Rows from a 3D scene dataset
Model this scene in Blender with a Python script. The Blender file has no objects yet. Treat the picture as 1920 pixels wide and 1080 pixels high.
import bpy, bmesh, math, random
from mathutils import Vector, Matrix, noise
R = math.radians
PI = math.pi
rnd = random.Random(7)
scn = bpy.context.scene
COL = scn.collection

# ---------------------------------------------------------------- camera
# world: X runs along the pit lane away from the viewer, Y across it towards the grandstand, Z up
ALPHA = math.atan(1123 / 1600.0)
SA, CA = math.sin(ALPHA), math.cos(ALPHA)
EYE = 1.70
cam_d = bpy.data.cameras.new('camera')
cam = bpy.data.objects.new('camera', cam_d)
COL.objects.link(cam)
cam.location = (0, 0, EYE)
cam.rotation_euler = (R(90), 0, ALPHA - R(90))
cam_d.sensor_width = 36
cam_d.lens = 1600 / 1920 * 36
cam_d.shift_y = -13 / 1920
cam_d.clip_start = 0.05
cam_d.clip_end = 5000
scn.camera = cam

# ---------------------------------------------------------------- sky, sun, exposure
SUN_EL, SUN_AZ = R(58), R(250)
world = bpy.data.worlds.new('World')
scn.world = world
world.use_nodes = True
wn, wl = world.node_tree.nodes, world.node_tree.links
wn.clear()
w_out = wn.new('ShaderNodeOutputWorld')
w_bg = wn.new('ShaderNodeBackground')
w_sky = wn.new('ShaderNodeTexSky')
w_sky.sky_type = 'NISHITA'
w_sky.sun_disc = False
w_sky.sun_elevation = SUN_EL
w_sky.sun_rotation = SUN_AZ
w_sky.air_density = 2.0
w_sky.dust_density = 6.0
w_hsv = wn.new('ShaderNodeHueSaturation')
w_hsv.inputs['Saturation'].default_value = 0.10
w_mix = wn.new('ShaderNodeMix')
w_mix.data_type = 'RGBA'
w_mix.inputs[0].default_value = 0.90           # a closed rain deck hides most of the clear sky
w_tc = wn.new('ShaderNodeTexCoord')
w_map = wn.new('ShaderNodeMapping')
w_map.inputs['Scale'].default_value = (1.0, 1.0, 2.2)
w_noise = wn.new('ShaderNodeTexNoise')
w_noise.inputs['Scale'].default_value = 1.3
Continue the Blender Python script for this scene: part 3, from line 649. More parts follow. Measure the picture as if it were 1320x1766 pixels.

Aim of the exercise
Word for word, quote all of the data above.

Full solution
Model this scene in Blender with a Python script. The Blender file has no objects yet. Treat the picture as 1920 pixels wide and 1080 pixels high.
import bpy, bmesh, math, random
from mathutils import Vector, Matrix, noise
R = math.radians
PI = math.pi
rnd = random.Random(7)
scn = bpy.context.scene
COL = scn.collection

# ---------------------------------------------------------------- camera
# world: X runs along the pit lane away from the viewer, Y across it towards the grandstand, Z up
ALPHA = math.atan(1123 / 1600.0)
SA, CA = math.sin(ALPHA), math.cos(ALPHA)
EYE = 1.70
cam_d = bpy.data.cameras.new('camera')
cam = bpy.data.objects.new('camera', cam_d)
COL.objects.link(cam)
cam.location = (0, 0, EYE)
cam.rotation_euler = (R(90), 0, ALPHA - R(90))
cam_d.sensor_width = 36
cam_d.lens = 1600 / 1920 * 36
cam_d.shift_y = -13 / 1920
cam_d.clip_start = 0.05
cam_d.clip_end = 5000
scn.camera = cam

# ---------------------------------------------------------------- sky, sun, exposure
SUN_EL, SUN_AZ = R(58), R(250)
world = bpy.data.worlds.new('World')
scn.world = world
world.use_nodes = True
wn, wl = world.node_tree.nodes, world.node_tree.links
wn.clear()
w_out = wn.new('ShaderNodeOutputWorld')
w_bg = wn.new('ShaderNodeBackground')
w_sky = wn.new('ShaderNodeTexSky')
w_sky.sky_type = 'NISHITA'
w_sky.sun_disc = False
w_sky.sun_elevation = SUN_EL
w_sky.sun_rotation = SUN_AZ
w_sky.air_density = 2.0
w_sky.dust_density = 6.0
w_hsv = wn.new('ShaderNodeHueSaturation')
w_hsv.inputs['Saturation'].default_value = 0.10
w_mix = wn.new('ShaderNodeMix')
w_mix.data_type = 'RGBA'
w_mix.inputs[0].default_value = 0.90           # a closed rain deck hides most of the clear sky
w_tc = wn.new('ShaderNodeTexCoord')
w_map = wn.new('ShaderNodeMapping')
w_map.inputs['Scale'].default_value = (1.0, 1.0, 2.2)
w_noise = wn.new('ShaderNodeTexNoise')
w_noise.inputs['Scale'].default_value = 1.3
Continue the Blender Python script for this scene: part 3, from line 649. More parts follow. Measure the picture as if it were 1320x1766 pixels.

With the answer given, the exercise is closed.